This study examines the seismic performance of a specific prefabrication concept patented in Portugal with the project named “R2UTechnologies Modular Systems”. The design of this system is not conceived from inception to resist large lateral forces. Consequently, the prefabrication industry is prevented from fully exploiting its potential and from expanding into markets located in seismic-prone regions.

The studied building adopts a wall-based structural system with reinforcing bars and dry-bolted connections between structural elements. To assess the system, nonlinear static pushover and nonlinear dynamic analyses were performed on a small-scale building, devised specifically for this thesis. This smaller model, more manageable yet representative of all system characteristics. The results provide insight into the mechanisms governing the seismic behaviour of the proposed wall system. For the full-scale building, only a nonlinear static analysis was conducted to evaluate its seismic performance under different seismicity conditions.

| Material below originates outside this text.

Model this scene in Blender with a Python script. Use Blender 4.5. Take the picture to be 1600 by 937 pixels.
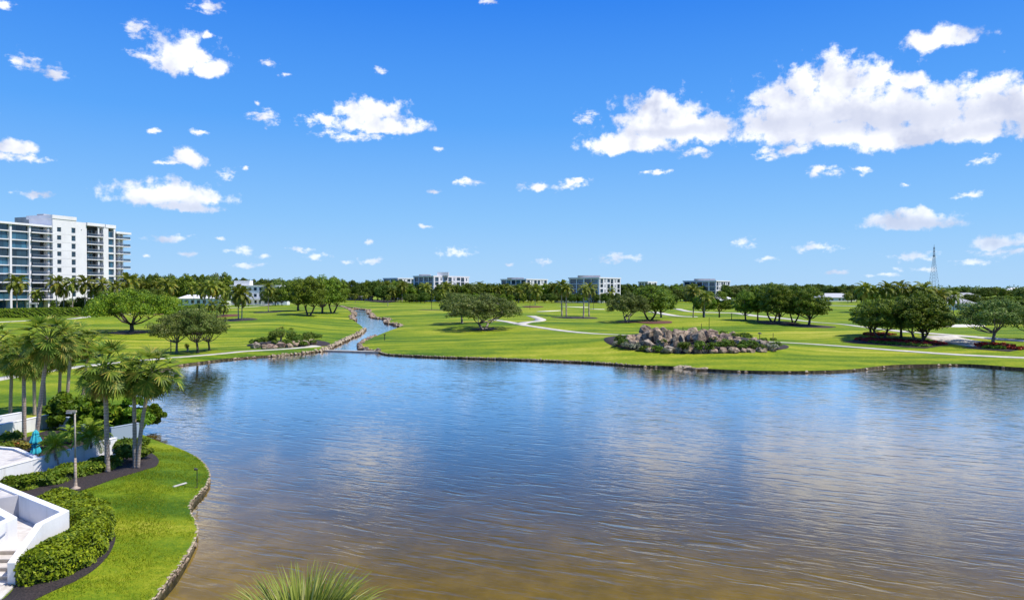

In conclusion, the analyses demonstrate that the lateral capacity of the system is primarily governed by interface sliding, while the shear connections in the vertical interfaces play a secondary role. Despite the prevalence of sliding mechanisms, displacements remain limited, confirming compliance with relevant performance requirements. These findings suggest that the system can achieve satisfactory seismic performance, and highlight avenues for future development, including the optimization of frictional interfaces and the potential implementation of energy-dissipating connections.